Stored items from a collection
________________
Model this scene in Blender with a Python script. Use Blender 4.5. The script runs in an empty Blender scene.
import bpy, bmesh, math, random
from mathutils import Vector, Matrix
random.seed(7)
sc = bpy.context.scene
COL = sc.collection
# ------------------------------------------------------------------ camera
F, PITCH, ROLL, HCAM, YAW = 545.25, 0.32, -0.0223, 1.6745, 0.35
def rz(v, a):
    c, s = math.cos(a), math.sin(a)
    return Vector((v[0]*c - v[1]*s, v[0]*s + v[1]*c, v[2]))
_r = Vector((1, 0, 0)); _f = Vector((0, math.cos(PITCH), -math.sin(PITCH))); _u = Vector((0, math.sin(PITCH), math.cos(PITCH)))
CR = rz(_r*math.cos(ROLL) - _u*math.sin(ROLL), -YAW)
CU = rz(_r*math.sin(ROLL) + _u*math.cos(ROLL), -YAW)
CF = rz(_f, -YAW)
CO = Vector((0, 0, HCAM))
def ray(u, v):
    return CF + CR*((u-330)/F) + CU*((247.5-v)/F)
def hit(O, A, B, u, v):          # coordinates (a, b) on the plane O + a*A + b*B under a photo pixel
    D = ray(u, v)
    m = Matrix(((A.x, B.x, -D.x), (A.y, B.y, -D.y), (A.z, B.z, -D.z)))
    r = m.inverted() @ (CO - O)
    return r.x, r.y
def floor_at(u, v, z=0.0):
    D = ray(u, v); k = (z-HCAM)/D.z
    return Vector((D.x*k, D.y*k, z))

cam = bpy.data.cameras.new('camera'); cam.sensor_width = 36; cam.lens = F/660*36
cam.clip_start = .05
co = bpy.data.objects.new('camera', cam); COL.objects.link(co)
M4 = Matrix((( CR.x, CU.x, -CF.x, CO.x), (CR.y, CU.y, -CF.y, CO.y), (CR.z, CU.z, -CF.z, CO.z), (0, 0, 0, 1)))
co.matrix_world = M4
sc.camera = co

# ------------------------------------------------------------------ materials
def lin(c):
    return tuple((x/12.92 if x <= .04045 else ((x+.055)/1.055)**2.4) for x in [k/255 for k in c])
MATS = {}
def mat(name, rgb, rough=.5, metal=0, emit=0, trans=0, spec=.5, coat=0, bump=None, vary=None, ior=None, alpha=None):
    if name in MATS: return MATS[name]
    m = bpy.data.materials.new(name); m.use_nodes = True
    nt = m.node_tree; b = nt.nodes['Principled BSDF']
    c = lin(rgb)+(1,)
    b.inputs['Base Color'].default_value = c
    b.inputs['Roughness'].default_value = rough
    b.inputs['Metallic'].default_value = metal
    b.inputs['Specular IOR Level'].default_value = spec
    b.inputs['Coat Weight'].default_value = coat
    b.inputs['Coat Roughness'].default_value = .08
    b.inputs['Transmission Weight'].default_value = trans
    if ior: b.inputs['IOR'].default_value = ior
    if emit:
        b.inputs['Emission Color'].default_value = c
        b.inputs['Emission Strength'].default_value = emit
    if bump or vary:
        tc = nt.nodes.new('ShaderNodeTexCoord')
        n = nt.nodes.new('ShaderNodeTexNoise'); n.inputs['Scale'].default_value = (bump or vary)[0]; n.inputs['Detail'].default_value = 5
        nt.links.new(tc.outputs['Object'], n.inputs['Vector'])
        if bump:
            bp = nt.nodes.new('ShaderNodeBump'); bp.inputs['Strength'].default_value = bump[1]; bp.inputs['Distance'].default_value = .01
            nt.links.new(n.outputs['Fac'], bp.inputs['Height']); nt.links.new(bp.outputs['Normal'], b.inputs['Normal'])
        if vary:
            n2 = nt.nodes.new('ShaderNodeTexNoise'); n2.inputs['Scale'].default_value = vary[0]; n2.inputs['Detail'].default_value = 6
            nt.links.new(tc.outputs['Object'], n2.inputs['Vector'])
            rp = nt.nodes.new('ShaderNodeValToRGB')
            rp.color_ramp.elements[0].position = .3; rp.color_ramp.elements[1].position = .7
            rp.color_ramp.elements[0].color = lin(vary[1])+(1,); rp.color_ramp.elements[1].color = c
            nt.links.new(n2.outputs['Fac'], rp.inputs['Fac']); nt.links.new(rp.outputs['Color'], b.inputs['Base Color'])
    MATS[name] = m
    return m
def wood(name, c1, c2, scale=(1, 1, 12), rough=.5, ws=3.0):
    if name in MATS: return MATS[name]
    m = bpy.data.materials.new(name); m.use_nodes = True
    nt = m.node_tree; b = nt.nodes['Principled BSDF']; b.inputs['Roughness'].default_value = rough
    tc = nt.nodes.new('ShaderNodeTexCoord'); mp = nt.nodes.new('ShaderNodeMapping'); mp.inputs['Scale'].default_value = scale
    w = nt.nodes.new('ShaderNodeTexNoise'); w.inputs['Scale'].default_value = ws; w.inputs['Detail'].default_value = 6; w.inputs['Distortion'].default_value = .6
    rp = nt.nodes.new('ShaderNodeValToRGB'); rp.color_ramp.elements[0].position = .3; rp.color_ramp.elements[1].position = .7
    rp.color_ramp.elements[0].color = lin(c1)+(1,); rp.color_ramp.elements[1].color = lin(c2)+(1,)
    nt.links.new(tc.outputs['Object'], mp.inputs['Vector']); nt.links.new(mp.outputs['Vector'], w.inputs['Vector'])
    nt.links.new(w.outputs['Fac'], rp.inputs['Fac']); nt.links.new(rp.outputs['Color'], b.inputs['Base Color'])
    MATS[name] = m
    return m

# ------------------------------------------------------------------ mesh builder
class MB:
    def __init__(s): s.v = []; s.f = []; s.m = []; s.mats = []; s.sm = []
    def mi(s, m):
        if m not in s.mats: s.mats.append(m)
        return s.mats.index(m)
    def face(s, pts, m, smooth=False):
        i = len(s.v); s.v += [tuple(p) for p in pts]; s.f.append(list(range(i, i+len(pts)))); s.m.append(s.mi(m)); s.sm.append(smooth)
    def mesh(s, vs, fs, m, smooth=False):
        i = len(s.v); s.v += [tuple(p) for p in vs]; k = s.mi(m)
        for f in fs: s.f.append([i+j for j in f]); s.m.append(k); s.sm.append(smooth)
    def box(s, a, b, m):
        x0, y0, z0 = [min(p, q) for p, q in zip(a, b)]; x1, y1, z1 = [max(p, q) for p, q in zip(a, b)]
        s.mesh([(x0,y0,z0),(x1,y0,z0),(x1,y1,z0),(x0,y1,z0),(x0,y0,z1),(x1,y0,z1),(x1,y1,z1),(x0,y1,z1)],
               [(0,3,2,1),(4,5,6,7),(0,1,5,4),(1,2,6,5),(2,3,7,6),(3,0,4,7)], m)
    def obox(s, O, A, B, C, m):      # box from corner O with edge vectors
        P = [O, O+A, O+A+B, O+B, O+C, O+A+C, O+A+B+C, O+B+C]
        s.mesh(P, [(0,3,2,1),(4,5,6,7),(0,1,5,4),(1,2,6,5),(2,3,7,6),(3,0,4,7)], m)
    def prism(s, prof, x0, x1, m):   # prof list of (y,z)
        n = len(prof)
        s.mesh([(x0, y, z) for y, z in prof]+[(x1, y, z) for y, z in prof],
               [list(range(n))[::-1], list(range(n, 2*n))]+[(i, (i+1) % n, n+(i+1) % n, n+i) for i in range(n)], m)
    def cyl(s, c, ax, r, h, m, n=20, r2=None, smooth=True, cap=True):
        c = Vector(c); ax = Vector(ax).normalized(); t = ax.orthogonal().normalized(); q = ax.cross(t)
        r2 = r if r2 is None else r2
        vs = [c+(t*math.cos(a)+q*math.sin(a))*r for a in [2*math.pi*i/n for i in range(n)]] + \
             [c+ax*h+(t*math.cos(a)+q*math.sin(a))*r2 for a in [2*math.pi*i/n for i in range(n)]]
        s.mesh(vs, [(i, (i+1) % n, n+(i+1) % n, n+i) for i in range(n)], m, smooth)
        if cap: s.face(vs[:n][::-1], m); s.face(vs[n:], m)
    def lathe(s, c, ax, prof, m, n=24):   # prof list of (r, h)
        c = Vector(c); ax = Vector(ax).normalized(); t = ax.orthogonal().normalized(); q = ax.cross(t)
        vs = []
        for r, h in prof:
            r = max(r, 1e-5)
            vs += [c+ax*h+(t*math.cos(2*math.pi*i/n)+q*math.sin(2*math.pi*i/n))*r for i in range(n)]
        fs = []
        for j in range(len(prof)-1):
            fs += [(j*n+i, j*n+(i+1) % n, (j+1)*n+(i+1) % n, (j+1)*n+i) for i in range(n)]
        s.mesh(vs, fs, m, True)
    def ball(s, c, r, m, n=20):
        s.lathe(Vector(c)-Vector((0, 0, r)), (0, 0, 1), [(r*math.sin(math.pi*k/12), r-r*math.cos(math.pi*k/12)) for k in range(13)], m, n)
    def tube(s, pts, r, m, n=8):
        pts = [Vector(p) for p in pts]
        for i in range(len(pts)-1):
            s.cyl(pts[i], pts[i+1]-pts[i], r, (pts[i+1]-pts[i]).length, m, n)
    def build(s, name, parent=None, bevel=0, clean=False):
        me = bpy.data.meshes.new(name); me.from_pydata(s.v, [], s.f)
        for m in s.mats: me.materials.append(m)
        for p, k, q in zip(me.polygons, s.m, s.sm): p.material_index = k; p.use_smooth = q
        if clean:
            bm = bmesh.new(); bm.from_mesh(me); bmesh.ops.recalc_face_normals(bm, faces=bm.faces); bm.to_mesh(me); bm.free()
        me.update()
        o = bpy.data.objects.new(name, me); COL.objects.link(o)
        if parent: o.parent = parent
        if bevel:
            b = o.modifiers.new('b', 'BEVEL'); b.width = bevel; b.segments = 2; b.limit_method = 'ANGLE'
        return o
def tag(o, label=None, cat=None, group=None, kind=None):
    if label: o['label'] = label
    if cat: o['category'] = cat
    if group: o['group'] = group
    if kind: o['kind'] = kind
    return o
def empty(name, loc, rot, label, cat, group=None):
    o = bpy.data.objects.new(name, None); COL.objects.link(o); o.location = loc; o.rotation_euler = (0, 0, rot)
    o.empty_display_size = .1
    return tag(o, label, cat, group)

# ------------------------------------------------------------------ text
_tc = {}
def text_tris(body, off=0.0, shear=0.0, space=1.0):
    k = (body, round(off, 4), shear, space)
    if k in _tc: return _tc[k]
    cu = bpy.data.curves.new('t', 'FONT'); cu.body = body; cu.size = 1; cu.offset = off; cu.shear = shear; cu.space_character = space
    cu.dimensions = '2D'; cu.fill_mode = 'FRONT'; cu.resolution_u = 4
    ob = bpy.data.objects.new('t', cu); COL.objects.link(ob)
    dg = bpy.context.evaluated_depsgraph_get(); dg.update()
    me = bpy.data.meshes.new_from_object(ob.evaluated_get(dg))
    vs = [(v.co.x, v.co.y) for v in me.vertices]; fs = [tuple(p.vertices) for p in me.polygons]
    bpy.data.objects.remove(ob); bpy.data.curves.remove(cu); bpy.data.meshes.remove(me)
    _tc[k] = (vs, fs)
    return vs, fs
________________
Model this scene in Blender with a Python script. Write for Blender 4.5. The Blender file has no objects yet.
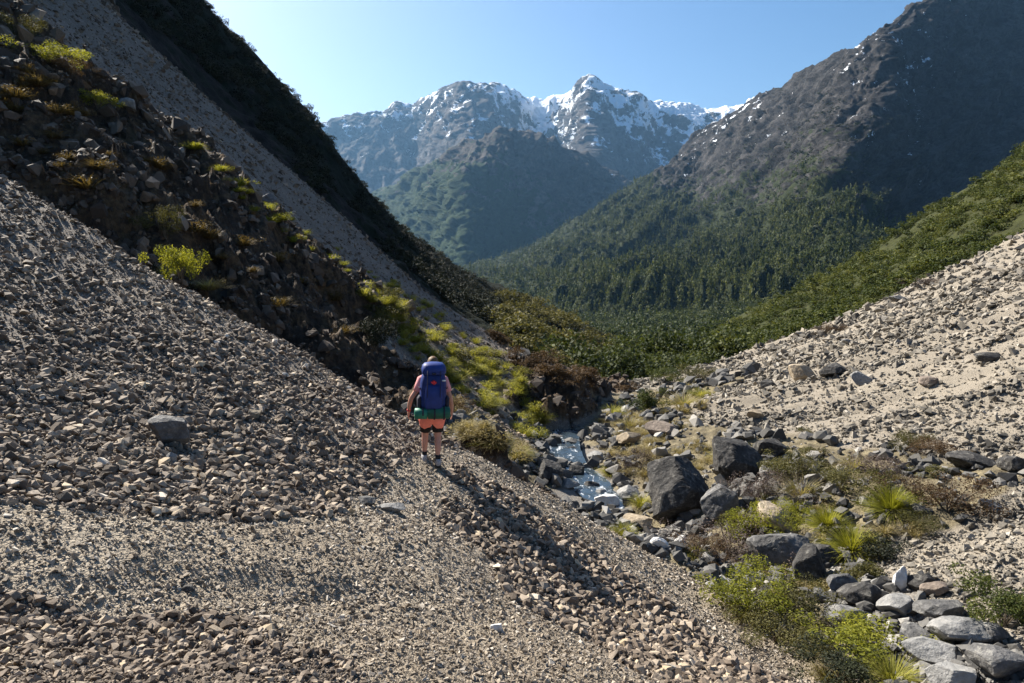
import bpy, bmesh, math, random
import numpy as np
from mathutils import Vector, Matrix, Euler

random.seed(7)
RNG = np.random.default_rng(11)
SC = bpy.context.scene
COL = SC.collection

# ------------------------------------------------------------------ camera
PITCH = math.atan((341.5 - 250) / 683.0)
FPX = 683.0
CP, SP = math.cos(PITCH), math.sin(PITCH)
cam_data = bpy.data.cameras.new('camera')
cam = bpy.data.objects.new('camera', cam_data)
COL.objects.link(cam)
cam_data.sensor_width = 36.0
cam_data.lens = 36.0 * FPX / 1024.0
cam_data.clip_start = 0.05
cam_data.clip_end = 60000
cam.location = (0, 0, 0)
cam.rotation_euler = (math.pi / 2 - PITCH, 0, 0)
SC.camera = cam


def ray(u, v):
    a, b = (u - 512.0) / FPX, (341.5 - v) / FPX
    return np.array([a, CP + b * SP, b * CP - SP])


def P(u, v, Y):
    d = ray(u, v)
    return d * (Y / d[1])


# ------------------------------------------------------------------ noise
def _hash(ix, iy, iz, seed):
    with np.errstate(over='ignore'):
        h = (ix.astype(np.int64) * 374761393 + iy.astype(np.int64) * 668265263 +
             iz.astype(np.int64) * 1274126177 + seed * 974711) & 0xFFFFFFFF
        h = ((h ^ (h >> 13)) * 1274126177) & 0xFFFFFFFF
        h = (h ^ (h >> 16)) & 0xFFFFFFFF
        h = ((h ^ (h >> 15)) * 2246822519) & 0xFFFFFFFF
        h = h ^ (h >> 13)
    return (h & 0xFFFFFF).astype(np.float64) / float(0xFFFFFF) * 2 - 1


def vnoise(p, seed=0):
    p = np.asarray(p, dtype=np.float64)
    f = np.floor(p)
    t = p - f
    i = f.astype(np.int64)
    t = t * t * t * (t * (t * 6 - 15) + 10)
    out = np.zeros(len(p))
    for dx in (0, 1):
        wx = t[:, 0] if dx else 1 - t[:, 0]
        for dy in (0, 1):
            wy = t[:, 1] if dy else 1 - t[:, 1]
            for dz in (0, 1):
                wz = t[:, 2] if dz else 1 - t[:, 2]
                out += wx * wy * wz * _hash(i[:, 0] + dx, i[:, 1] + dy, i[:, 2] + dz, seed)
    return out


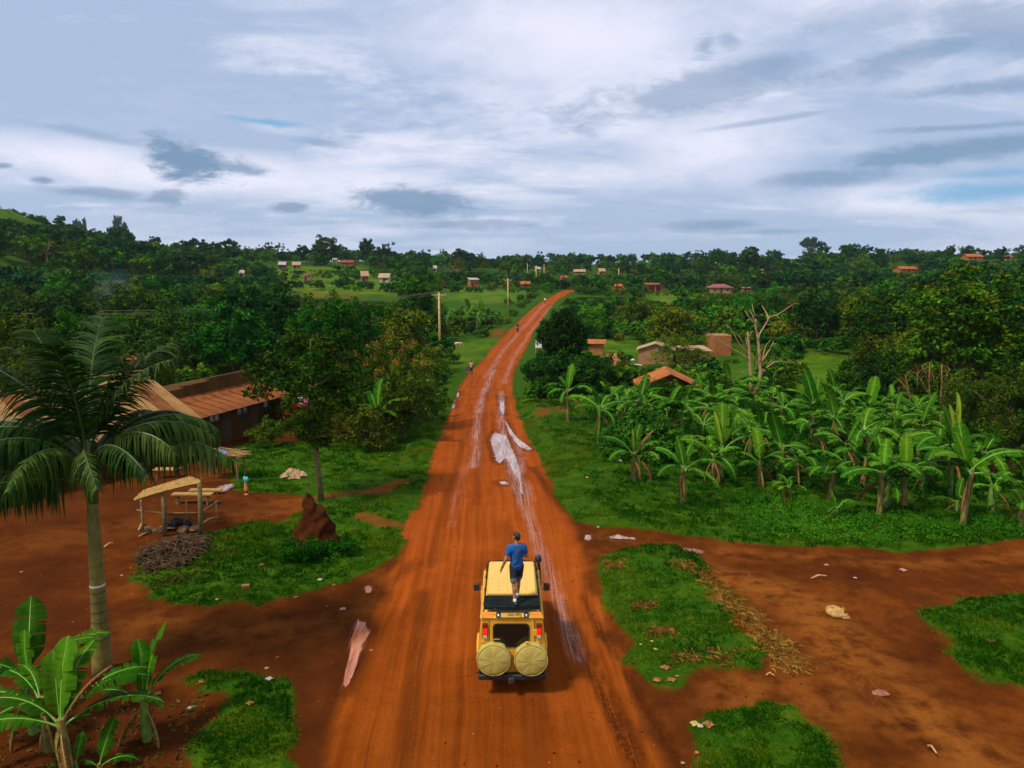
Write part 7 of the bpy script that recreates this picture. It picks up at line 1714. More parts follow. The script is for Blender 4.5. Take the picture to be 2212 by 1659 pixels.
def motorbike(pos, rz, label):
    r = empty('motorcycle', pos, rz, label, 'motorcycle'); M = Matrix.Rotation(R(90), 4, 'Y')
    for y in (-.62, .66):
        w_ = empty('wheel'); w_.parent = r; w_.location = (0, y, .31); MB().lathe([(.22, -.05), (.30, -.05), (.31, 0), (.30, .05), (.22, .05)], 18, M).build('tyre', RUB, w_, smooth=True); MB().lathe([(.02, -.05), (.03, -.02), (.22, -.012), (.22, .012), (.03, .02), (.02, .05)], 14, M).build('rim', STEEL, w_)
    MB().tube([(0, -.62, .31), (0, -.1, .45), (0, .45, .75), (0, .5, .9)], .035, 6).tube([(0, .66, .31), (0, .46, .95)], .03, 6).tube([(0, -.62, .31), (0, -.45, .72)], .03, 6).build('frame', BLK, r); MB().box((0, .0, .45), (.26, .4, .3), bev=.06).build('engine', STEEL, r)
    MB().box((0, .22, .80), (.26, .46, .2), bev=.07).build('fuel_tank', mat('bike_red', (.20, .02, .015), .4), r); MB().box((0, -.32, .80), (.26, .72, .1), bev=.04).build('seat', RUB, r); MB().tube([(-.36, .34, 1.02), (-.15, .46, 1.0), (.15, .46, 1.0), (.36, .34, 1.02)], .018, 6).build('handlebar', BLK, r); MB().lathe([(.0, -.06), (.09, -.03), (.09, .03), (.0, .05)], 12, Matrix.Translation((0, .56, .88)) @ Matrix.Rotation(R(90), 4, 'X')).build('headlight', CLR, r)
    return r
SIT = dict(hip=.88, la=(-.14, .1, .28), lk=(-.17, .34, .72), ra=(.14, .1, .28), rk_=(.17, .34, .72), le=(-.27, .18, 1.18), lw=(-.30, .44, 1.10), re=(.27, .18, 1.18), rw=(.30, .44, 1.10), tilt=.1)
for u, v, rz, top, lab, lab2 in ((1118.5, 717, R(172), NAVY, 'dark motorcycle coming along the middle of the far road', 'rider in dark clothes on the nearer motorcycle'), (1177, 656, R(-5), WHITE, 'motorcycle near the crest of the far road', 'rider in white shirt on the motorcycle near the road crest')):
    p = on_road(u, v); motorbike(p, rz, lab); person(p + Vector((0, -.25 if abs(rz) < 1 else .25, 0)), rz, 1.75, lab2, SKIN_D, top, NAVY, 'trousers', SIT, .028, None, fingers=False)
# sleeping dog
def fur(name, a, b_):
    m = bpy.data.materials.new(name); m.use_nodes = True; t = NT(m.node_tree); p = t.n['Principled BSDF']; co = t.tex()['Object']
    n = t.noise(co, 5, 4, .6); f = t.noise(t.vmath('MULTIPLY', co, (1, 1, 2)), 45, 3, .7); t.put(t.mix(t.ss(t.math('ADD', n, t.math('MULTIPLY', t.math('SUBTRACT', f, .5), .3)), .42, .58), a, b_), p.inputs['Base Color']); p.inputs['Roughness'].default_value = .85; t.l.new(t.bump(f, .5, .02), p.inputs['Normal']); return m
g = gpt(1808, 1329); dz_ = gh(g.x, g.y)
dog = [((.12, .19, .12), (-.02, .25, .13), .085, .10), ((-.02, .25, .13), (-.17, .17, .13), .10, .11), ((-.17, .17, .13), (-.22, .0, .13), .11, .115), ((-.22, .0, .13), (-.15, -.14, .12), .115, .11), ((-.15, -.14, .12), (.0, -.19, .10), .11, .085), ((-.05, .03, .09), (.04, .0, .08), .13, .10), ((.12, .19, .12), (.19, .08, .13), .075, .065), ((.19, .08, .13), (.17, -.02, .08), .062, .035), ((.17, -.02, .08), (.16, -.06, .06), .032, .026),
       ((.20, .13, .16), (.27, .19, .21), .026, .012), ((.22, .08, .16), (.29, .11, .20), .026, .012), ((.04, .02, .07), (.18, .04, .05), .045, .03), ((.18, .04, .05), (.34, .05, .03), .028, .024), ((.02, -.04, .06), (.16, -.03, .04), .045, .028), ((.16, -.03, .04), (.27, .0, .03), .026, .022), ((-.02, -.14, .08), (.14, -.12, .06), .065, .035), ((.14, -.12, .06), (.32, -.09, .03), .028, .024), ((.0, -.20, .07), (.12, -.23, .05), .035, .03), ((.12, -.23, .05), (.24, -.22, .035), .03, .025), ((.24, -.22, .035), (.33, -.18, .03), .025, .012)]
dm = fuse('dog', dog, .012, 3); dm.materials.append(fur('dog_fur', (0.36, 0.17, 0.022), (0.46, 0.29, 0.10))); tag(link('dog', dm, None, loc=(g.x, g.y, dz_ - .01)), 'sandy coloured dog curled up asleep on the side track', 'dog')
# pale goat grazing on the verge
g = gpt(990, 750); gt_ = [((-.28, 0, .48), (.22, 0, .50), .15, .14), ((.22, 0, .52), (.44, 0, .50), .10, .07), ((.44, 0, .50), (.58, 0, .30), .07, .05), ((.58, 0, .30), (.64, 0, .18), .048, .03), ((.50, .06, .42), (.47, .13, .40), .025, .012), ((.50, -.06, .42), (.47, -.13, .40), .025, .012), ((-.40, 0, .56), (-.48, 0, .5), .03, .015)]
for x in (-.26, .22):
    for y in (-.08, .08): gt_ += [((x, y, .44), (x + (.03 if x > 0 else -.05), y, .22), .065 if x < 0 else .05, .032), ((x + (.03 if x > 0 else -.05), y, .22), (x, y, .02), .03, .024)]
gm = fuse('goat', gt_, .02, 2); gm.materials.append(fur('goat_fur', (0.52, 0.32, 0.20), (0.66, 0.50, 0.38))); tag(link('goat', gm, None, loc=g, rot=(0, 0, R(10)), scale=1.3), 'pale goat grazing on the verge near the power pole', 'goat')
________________
Work required
Pick out every line holding the string "Python" and return it.

Result of the exercise
Model this scene in Blender with a Python script. Use Blender 4.5. The script runs in an empty Blender scene.
Model this scene in Blender with a Python script. Write for Blender 4.5. The Blender file has no objects yet.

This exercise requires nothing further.